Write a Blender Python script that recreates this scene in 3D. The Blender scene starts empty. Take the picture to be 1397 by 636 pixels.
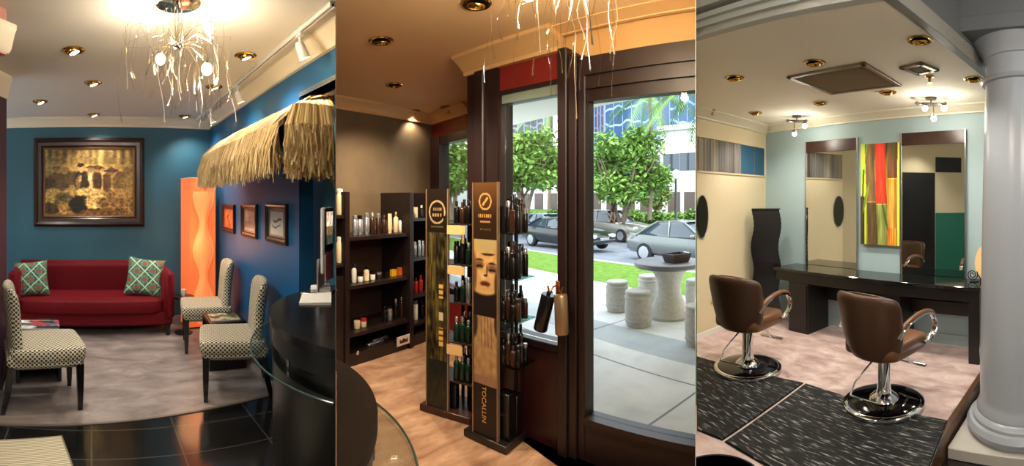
import bpy, bmesh, math, random
from math import sin, cos, pi, atan2, radians, sqrt
from mathutils import Vector, Matrix, noise

random.seed(7)
F, YH, CX, H = 600.0, 270.0, 698.5, 1.62     # cylinder scale, eye-level row, centre column, eye height
sc = bpy.context.scene
COL = sc.collection

# ---------------------------------------------------------------- survey helpers
def th(x): return (x - CX) / F
def ray(x): return Vector((sin(th(x)), cos(th(x))))
def pr(x, rho, z=0.0):
    r = ray(x) * rho
    return Vector((r.x, r.y, z))
def fl(x, y, z=0.0): return pr(x, (H - z) * F / (y - YH), z)
def ce(x, y, z): return pr(x, (z - H) * F / (YH - y), z)
def zz(rho, y): return H + rho * (YH - y) / F
def lerp(a, b, t): return a + (b - a) * t

E1, E2 = 458.0, 949.0                         # bearings of the two partitions
class Wall:
    """vertical plane through two plan points; local x runs to the right, local -y comes into the room"""
    def __init__(s, A, B):
        s.A, s.B = Vector((A[0], A[1])), Vector((B[0], B[1]))
        s.u = (s.B - s.A).normalized()
        s.n = Vector((s.u.y, -s.u.x))
        s.L = (s.B - s.A).length
        s.rz = atan2(s.u.y, s.u.x)
        s.M = Matrix.Translation((s.A.x, s.A.y, 0)) @ Matrix.Rotation(s.rz, 4, 'Z')
    def hit(s, x, off=0.0):
        r = ray(x)
        rho = (s.A.dot(s.n) + off) / r.dot(s.n)
        return (r * rho - s.A).dot(s.u), rho
    def sx(s, x, off=0.0): return s.hit(x, off)[0]
    def px(s, x, y, off=0.0):
        a, rho = s.hit(x, off)
        return a, zz(rho, y)
    def pt(s, a, z=0.0, off=0.0):
        p = s.A + s.u * a + s.n * off
        return Vector((p.x, p.y, z))
    def end(s, v, o):
        return s.sx(E1 if v == 'E1' else E2, o) if isinstance(v, str) else v
    def off(s, p): return (Vector((p[0], p[1])) - s.A).dot(s.n)
    def s_of(s, p): return (Vector((p[0], p[1])) - s.A).dot(s.u)

# ---------------------------------------------------------------- materials
def lin(c):
    c = c / 255.0
    return c / 12.92 if c <= 0.04045 else ((c + 0.055) / 1.055) ** 2.4
def rgb(r, g, b): return (lin(r), lin(g), lin(b), 1.0)
MATS = {}
def base(name):
    m = bpy.data.materials.new(name); m.use_nodes = True
    MATS[name] = m
    return m, m.node_tree.nodes, m.node_tree.links, m.node_tree.nodes['Principled BSDF']
def mat(name, col, rough=0.5, metal=0.0, spec=0.5, var=0.0, scale=8.0, bump=0.0, bscale=40.0, coat=0.0, emit=None, estr=0.0, sub=None):
    if name in MATS: return MATS[name]
    m, N, L, b = base(name)
    c = rgb(*col)
    b.inputs['Base Color'].default_value = c
    b.inputs['Roughness'].default_value = rough
    b.inputs['Metallic'].default_value = metal
    b.inputs['Specular IOR Level'].default_value = spec
    b.inputs['Coat Weight'].default_value = coat
    tc = None
    if var or bump:
        tc = N.new('ShaderNodeTexCoord')
    if var:
        n = N.new('ShaderNodeTexNoise'); n.inputs['Scale'].default_value = scale; n.inputs['Detail'].default_value = 6
        L.new(tc.outputs['Object'], n.inputs['Vector'])
        r = N.new('ShaderNodeValToRGB')
        r.color_ramp.elements[0].position = 0.3; r.color_ramp.elements[1].position = 0.7
        r.color_ramp.elements[0].color = (c[0]*(1-var), c[1]*(1-var), c[2]*(1-var), 1)
        r.color_ramp.elements[1].color = (min(1, c[0]*(1+var)), min(1, c[1]*(1+var)), min(1, c[2]*(1+var)), 1)
        L.new(n.outputs['Fac'], r.inputs['Fac']); L.new(r.outputs['Color'], b.inputs['Base Color'])
    if bump:
        n2 = N.new('ShaderNodeTexNoise'); n2.inputs['Scale'].default_value = bscale; n2.inputs['Detail'].default_value = 4
        L.new(tc.outputs['Object'], n2.inputs['Vector'])
        bp = N.new('ShaderNodeBump'); bp.inputs['Strength'].default_value = bump; bp.inputs['Distance'].default_value = 0.01
        L.new(n2.outputs['Fac'], bp.inputs['Height']); L.new(bp.outputs['Normal'], b.inputs['Normal'])
    if emit:
        b.inputs['Emission Color'].default_value = rgb(*emit); b.inputs['Emission Strength'].default_value = estr
    return m
def glassmat(name, tint=(255, 255, 255), refl=0.08, rough=0.02, fk=0.6):
    m, N, L, b = base(name)
    N.remove(b)
    out = [n for n in N if n.type == 'OUTPUT_MATERIAL'][0]
    t = N.new('ShaderNodeBsdfTransparent'); t.inputs['Color'].default_value = rgb(*tint)
    g = N.new('ShaderNodeBsdfGlossy'); g.inputs['Roughness'].default_value = rough
    fr = N.new('ShaderNodeLayerWeight'); fr.inputs['Blend'].default_value = 0.25
    mx = N.new('ShaderNodeMath'); mx.operation = 'MULTIPLY_ADD'; mx.inputs[1].default_value = fk; mx.inputs[2].default_value = refl
    L.new(fr.outputs['Fresnel'], mx.inputs[0])
    mix = N.new('ShaderNodeMixShader')
    L.new(mx.outputs[0], mix.inputs['Fac']); L.new(t.outputs[0], mix.inputs[1]); L.new(g.outputs[0], mix.inputs[2])
    L.new(mix.outputs[0], out.inputs['Surface'])
    return m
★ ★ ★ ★
Make an exact copy of all the material, but keep the pictures out of it.

Write a Blender Python script that recreates this scene in 3D. The Blender scene starts empty. Take the picture to be 1397 by 636 pixels.
import bpy, bmesh, math, random
from math import sin, cos, pi, atan2, radians, sqrt
from mathutils import Vector, Matrix, noise

random.seed(7)
F, YH, CX, H = 600.0, 270.0, 698.5, 1.62     # cylinder scale, eye-level row, centre column, eye height
sc = bpy.context.scene
COL = sc.collection

# ---------------------------------------------------------------- survey helpers
def th(x): return (x - CX) / F
def ray(x): return Vector((sin(th(x)), cos(th(x))))
def pr(x, rho, z=0.0):
    r = ray(x) * rho
    return Vector((r.x, r.y, z))
def fl(x, y, z=0.0): return pr(x, (H - z) * F / (y - YH), z)
def ce(x, y, z): return pr(x, (z - H) * F / (YH - y), z)
def zz(rho, y): return H + rho * (YH - y) / F
def lerp(a, b, t): return a + (b - a) * t

E1, E2 = 458.0, 949.0                         # bearings of the two partitions
class Wall:
    """vertical plane through two plan points; local x runs to the right, local -y comes into the room"""
    def __init__(s, A, B):
        s.A, s.B = Vector((A[0], A[1])), Vector((B[0], B[1]))
        s.u = (s.B - s.A).normalized()
        s.n = Vector((s.u.y, -s.u.x))
        s.L = (s.B - s.A).length
        s.rz = atan2(s.u.y, s.u.x)
        s.M = Matrix.Translation((s.A.x, s.A.y, 0)) @ Matrix.Rotation(s.rz, 4, 'Z')
    def hit(s, x, off=0.0):
        r = ray(x)
        rho = (s.A.dot(s.n) + off) / r.dot(s.n)
        return (r * rho - s.A).dot(s.u), rho
    def sx(s, x, off=0.0): return s.hit(x, off)[0]
    def px(s, x, y, off=0.0):
        a, rho = s.hit(x, off)
        return a, zz(rho, y)
    def pt(s, a, z=0.0, off=0.0):
        p = s.A + s.u * a + s.n * off
        return Vector((p.x, p.y, z))
    def end(s, v, o):
        return s.sx(E1 if v == 'E1' else E2, o) if isinstance(v, str) else v
    def off(s, p): return (Vector((p[0], p[1])) - s.A).dot(s.n)
    def s_of(s, p): return (Vector((p[0], p[1])) - s.A).dot(s.u)

# ---------------------------------------------------------------- materials
def lin(c):
    c = c / 255.0
    return c / 12.92 if c <= 0.04045 else ((c + 0.055) / 1.055) ** 2.4
def rgb(r, g, b): return (lin(r), lin(g), lin(b), 1.0)
MATS = {}
def base(name):
    m = bpy.data.materials.new(name); m.use_nodes = True
    MATS[name] = m
    return m, m.node_tree.nodes, m.node_tree.links, m.node_tree.nodes['Principled BSDF']
def mat(name, col, rough=0.5, metal=0.0, spec=0.5, var=0.0, scale=8.0, bump=0.0, bscale=40.0, coat=0.0, emit=None, estr=0.0, sub=None):
    if name in MATS: return MATS[name]
    m, N, L, b = base(name)
    c = rgb(*col)
    b.inputs['Base Color'].default_value = c
    b.inputs['Roughness'].default_value = rough
    b.inputs['Metallic'].default_value = metal
    b.inputs['Specular IOR Level'].default_value = spec
    b.inputs['Coat Weight'].default_value = coat
    tc = None
    if var or bump:
        tc = N.new('ShaderNodeTexCoord')
    if var:
        n = N.new('ShaderNodeTexNoise'); n.inputs['Scale'].default_value = scale; n.inputs['Detail'].default_value = 6
        L.new(tc.outputs['Object'], n.inputs['Vector'])
        r = N.new('ShaderNodeValToRGB')
        r.color_ramp.elements[0].position = 0.3; r.color_ramp.elements[1].position = 0.7
        r.color_ramp.elements[0].color = (c[0]*(1-var), c[1]*(1-var), c[2]*(1-var), 1)
        r.color_ramp.elements[1].color = (min(1, c[0]*(1+var)), min(1, c[1]*(1+var)), min(1, c[2]*(1+var)), 1)
        L.new(n.outputs['Fac'], r.inputs['Fac']); L.new(r.outputs['Color'], b.inputs['Base Color'])
    if bump:
        n2 = N.new('ShaderNodeTexNoise'); n2.inputs['Scale'].default_value = bscale; n2.inputs['Detail'].default_value = 4
        L.new(tc.outputs['Object'], n2.inputs['Vector'])
        bp = N.new('ShaderNodeBump'); bp.inputs['Strength'].default_value = bump; bp.inputs['Distance'].default_value = 0.01
        L.new(n2.outputs['Fac'], bp.inputs['Height']); L.new(bp.outputs['Normal'], b.inputs['Normal'])
    if emit:
        b.inputs['Emission Color'].default_value = rgb(*emit); b.inputs['Emission Strength'].default_value = estr
    return m
def glassmat(name, tint=(255, 255, 255), refl=0.08, rough=0.02, fk=0.6):
    m, N, L, b = base(name)
    N.remove(b)
    out = [n for n in N if n.type == 'OUTPUT_MATERIAL'][0]
    t = N.new('ShaderNodeBsdfTransparent'); t.inputs['Color'].default_value = rgb(*tint)
    g = N.new('ShaderNodeBsdfGlossy'); g.inputs['Roughness'].default_value = rough
    fr = N.new('ShaderNodeLayerWeight'); fr.inputs['Blend'].default_value = 0.25
    mx = N.new('ShaderNodeMath'); mx.operation = 'MULTIPLY_ADD'; mx.inputs[1].default_value = fk; mx.inputs[2].default_value = refl
    L.new(fr.outputs['Fresnel'], mx.inputs[0])
    mix = N.new('ShaderNodeMixShader')
    L.new(mx.outputs[0], mix.inputs['Fac']); L.new(t.outputs[0], mix.inputs[1]); L.new(g.outputs[0], mix.inputs[2])
    L.new(mix.outputs[0], out.inputs['Surface'])
    return m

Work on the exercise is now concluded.